三菱電機、宇宙システム事業1,500億円に向けて生産能力を増強

■鎌倉製作所に「新衛星生産棟」建設

三菱電機は4月7日、鎌倉製作所(神奈川県鎌倉市)に人工衛星の組み立てから試験までを行う「新衛星生産棟」(写真:完成イメージ)を建設すると発表した。人工衛星の並行生産能力を10機から18機に増強することで、今後伸びが見込まれる国内官需衛星と、国内外の通信事業者を顧客とする商用通信衛星の堅調な需要に対応し、2021年度に宇宙システム事業の売上高1,500億円を目指す。

政府の宇宙基本計画には、民生分野における宇宙利用の推進、産業・科学技術基盤の維持・強化に向けた観測衛星・通信衛星・測位衛星などの実利用衛星の中長期的な開発計画が明確化されており、官需衛星需要の伸びが期待されている。また、国内外の商用通信衛星の需要は堅調に推移しており、三菱電機は技術試験衛星9号機をはじめとする官需衛星の開発などから得られる技術を基盤に商用通信衛星の国際競争力強化に取り組み、市場シェア拡大を目指している。

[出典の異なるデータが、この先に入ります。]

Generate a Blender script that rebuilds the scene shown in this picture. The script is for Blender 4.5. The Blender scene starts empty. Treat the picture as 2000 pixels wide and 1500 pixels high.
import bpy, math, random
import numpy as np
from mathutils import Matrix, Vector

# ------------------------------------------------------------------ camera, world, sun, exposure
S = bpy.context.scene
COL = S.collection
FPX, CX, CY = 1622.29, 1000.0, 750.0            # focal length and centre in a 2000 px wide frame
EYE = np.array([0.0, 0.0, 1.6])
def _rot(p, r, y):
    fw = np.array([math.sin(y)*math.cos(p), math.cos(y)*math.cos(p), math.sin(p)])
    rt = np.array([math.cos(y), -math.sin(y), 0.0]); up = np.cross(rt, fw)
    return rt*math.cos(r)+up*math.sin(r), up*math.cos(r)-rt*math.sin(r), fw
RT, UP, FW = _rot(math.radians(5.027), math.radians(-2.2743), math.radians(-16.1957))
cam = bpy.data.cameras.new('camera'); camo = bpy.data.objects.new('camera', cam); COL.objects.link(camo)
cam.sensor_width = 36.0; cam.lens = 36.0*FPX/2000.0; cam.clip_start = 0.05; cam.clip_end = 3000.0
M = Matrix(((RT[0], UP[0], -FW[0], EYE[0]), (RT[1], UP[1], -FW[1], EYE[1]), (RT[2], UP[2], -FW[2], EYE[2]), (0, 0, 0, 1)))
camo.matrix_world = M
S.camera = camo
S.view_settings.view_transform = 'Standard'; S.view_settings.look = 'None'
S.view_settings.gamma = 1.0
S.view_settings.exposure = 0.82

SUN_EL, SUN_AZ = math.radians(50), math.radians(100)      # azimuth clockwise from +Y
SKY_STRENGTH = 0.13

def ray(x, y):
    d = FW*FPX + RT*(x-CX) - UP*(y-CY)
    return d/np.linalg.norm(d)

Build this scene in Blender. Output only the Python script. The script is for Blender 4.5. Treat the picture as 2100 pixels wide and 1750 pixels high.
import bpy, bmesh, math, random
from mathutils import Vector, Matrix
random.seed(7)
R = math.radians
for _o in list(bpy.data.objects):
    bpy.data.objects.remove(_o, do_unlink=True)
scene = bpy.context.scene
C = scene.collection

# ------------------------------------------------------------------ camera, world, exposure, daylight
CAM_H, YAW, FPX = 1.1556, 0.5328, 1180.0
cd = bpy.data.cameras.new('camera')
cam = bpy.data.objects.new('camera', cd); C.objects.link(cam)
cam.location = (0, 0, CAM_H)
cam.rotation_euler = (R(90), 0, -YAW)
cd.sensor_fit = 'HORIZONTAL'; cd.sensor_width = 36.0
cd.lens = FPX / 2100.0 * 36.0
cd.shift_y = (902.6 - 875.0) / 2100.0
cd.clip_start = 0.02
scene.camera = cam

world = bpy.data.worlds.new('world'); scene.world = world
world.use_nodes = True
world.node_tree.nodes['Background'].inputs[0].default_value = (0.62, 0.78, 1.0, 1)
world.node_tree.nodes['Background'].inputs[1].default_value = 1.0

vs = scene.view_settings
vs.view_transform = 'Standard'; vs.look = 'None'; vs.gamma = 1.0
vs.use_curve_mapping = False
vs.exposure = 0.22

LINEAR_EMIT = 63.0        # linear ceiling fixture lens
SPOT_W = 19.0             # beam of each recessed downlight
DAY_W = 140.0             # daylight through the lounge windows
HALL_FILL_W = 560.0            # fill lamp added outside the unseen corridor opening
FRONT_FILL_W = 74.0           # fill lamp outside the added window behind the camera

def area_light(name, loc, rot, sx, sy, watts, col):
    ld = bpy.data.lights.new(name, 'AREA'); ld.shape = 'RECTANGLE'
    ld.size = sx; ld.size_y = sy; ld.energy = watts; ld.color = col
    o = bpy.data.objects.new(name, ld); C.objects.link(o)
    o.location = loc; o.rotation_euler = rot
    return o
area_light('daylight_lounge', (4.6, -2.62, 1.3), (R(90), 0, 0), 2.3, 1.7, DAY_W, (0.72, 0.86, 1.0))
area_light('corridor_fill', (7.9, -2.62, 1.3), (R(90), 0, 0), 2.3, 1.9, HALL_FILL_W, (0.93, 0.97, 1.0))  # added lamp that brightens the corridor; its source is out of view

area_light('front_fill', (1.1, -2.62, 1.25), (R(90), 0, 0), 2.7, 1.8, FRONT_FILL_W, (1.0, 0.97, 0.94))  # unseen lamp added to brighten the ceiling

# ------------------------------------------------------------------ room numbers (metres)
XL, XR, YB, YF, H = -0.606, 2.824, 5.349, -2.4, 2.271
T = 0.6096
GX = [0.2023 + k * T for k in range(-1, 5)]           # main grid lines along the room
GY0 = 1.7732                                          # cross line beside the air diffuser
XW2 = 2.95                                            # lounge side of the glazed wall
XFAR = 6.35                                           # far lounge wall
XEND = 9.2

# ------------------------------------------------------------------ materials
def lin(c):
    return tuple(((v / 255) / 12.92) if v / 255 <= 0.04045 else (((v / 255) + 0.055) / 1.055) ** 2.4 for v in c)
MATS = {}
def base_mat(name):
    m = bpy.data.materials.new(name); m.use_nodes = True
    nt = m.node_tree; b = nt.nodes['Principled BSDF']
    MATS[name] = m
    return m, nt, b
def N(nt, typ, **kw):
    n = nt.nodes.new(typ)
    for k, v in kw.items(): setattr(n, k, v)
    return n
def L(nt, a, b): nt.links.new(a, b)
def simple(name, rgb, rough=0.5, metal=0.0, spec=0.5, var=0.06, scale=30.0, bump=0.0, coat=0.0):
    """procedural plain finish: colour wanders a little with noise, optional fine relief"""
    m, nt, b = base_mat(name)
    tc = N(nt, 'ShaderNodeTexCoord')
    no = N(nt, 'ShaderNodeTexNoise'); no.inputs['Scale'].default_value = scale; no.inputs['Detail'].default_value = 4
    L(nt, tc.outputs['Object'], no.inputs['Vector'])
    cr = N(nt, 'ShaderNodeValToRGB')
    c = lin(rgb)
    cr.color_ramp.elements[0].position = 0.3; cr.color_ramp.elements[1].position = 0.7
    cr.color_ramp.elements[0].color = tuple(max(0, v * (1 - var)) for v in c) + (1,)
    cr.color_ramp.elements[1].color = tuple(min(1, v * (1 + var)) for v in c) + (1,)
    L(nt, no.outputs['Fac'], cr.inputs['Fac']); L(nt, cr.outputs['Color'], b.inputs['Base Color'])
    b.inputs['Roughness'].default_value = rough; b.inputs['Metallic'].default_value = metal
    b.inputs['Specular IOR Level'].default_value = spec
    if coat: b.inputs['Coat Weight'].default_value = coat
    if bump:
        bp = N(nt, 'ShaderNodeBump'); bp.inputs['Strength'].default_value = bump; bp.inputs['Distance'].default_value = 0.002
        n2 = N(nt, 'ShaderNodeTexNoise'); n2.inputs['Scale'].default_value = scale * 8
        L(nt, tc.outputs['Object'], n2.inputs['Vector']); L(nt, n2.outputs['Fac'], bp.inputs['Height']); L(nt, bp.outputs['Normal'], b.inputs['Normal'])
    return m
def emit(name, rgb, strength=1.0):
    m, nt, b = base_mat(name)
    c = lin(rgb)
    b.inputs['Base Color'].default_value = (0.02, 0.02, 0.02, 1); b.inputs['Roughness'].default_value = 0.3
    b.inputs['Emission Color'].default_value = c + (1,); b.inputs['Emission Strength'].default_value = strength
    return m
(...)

三菱電機はこれまでに、静止気象衛星「ひまわり7・8・9号」、日本初の国産商用通信衛星である「スーパーバードC2」、高精度の位置情報提供サービスを目指す準天頂衛星システム「みちびき」、トルコの国営衛星通信会社から受注した通信衛星「Turksat-4A/4B(トルコサット4A/4B)」など、実利用衛星の開発・製造を担ってきた。

今回、鎌倉製作所に「新衛星生産棟」を建設して生産能力を増強するとともに、「e-F@ctoryコンセプト※」を導入して生産効率を向上させ、品質・工期・コストの競争力を強化することで、2021年度に人工衛星を含む宇宙システム事業の売上高1,500億円を目指す。

<新衛星生産棟の概要>
所在地:神奈川県鎌倉市上町屋325番地
建築面積・構造 建築面積:約6,600㎡、延べ床面積 約13,000㎡・鉄骨造 4階建
主な生産品目 1.人工衛星システム:観測衛星、通信衛星、測位衛星 他

<人工衛星搭載機器>
並行生産能力:人工衛星18機(既存設備との合計)
主な導入設備:大型スペースチェンバー、大型振動試験設備、電波試験設備 他
竣工・稼働開始予定:2019年7月竣工、2019年10月稼働開始予定
投資額:約110億円
環境・省エネ対策:太陽光発電システム、ヒートポンプ式空調システム、LED照明、電力設備監視システム

※サプライチェーン・マネジメントおよび開発設計の全業務プロセスを改善し、トータルコストを削減する考え方。